I grew up with this guy who was a good person and actually pretty decent looking, but didn't really seek out girls. He didn't have the confidence. All the moms would always ask us girls why none of us showed interest in him. First of all, many of us only saw him like a brother. Secondly, we didn't want to settle or be someone he settled with.
Years later after many of us got married, he actually married one of our younger sisters who was a homebody, plain, and didn't have any boyfriends. It seemed like all his options were running out. Again, they were familiar with each other so it was easy to just settle with each other. Lo and behold, some time after they had children he cheated with a divorcee. Back then the divorcee wouldn't have given him a chance because she was pretty, popular, and had a lot of boyfriends. But after divorcing and moving back to town, I guess no guy really looked her up despite her still looking very attractive. She was known as a poj laib so the men didn't quite care about her anymore. Now that she was easier for this guy to pursue, he sure got her good. Again, he is a decent looking guy (not fat) and a good husband.
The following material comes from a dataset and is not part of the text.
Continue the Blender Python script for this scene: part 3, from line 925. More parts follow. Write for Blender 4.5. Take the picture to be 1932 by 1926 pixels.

This divorcee finally saw him for that after her failed marriage to a laib guy. Our younger sister (not really a sister but that's how we view her) nearly had a heart attack. She fell into a state of depression and now has some PTSD.
Proximity and familiarity make it easy for people to fall into a relationship but they aren't really in love with each other. They are together because they are like an old t-shirt to each other. Sure, it's the first shirt they grab but they also don't miss it when it's gone. Their heart just isn't with you. They're with you because you are just what they're used to, not what they truly desire.